Monday, July 20, 2009

nosedive into obscurity

it's become rather difficult, if not impossible, for me lately to see things in terms of right or wrong, black or white--red, white, and/or blue. i take in everything, all at once, objectively. maybe not objectively, but something very close. and the world becomes a mucky, muddled mess of man-made make-beliefs and disenchanting truths.
i don't believe in morals or morality anymore. i can't support a system rooted in ambiguity. it puzzles me, truly, that people can be such staunch advocates for this or that cause or opponents of this or that issue and toss around words like "rights," used in the sense that each person is entitled to or given such and such luxury by nature (or god), without any strong evidence to support their claim. perhaps, if there existed some sort of universal book or document on the matter, i'd be more inclined to join the effort, jump on the bandwagon. sadly, though, and it truly is sad, no such text exists--not one that has managed to transcend religious or cultural disparities anyway. so, i mean, though i desperately want something in which to invest my entire faith, being, support, i know this idea is foolish--despite seeming otherwise.

i believe in nothing. and it breaks my heart.

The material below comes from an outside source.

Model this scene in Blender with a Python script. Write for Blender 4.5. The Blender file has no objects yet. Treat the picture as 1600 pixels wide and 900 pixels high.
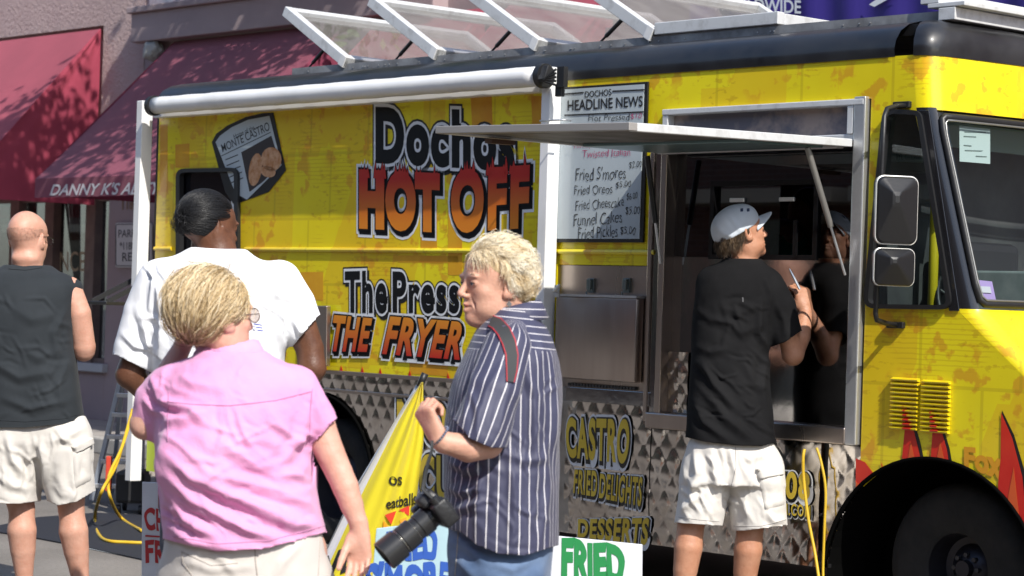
import bpy, bmesh, math, random
import numpy as np
from mathutils import Vector, Matrix

random.seed(7); rng = np.random.default_rng(7)
scene = bpy.context.scene
COL = scene.collection

# ---------------------------------------------------------------- camera, sky, sun, exposure
FPX = 3600.0                      # focal length in pixels of the 1600 px wide photograph
CAM_H = 1.42
ROLL = 0.031
PITCH = math.atan(20.0 / FPX)
CAM = np.array([0.0, 0.0, CAM_H])
_fwd = Vector((0, math.cos(PITCH), math.sin(PITCH)))
_r0 = Vector((1, 0, 0)); _u0 = _r0.cross(_fwd)
_right = _r0 * math.cos(ROLL) + _u0 * math.sin(ROLL)
_up = _right.cross(_fwd)
FW, RT, UP = np.array(_fwd), np.array(_right), np.array(_up)
cam_data = bpy.data.cameras.new('camera')
cam_data.sensor_width = 36; cam_data.lens = 36 * FPX / 1600
cam_data.clip_start = 0.1; cam_data.clip_end = 500
cam_data.dof.use_dof = True; cam_data.dof.focus_distance = 9.3; cam_data.dof.aperture_fstop = 6.3
camera = bpy.data.objects.new('camera', cam_data); COL.objects.link(camera)
camera.matrix_world = Matrix(((_right.x, _up.x, -_fwd.x, 0), (_right.y, _up.y, -_fwd.y, 0),
                              (_right.z, _up.z, -_fwd.z, CAM_H), (0, 0, 0, 1)))
scene.camera = camera

SUN_AZ = (0.46, -0.888)            # horizontal direction towards the sun
SUN_EL = math.radians(44)
world = bpy.data.worlds.new('World'); scene.world = world; world.use_nodes = True
wn = world.node_tree
sky = wn.nodes.new('ShaderNodeTexSky'); sky.sky_type = 'NISHITA'; sky.sun_disc = False
sky.sun_elevation = SUN_EL; sky.sun_rotation = math.atan2(SUN_AZ[0], SUN_AZ[1])
wn.nodes['Background'].inputs[1].default_value = 0.15
wn.links.new(sky.outputs[0], wn.nodes['Background'].inputs[0])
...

the truth is, we as humans, are, and always will be, unable to come together on any one issue. there is no one idea that people will unanimously get behind. sure, there will always be a majority, but a majority is not everyone. the majority decides, for everyone, what is and is not acceptable for the entire population or a certain faction. and if someone disagrees, there is a conflict.
there will always be conflict.
ironically, this is harmony.
this is the ever-present dichotomy which i am attempting to see beyond, remedy. surely, it will take a mind far greater than my own to accomplish this feat, but...hey, if it passes the time, keeps me entertained for awhile, why not?
everything is fleeting, i know, but it's the illusion we impose upon ourselves, or accept blindly, that our decisions bear some kind of significant weight in the world, that we have the ability to change things--this is ultimately what makes life seem worth living. it's a day-to-day thing and, as of late, it's become so incredibly boring to me. so exhausting. in my mind, i am able to fully grasp this long series of ups and downs, the constant pleasure and pain i'll be made to encounter in my lifetime, and it depresses me. it really does. i know what's going to happen before it happens. and i know what i may feel is important today, won't be important a few years, days, centuries from now. and that's really disconcerting. nothing i do matters. at all. in any significant way. i'm here. i do this. i do that. and then i'm dead. and that's pretty much it. so, what's the point? i have no ambitions anymore. and if morals are defined by some sort of ultimate goal, then why try to adhere to them when you know it won't matter a few years down the road? why try if you know that, right now, in some other part of the world, your system of morals are the complete antithesis of someone else's system? there is no right or wrong, so why fight to keep these ideas alive?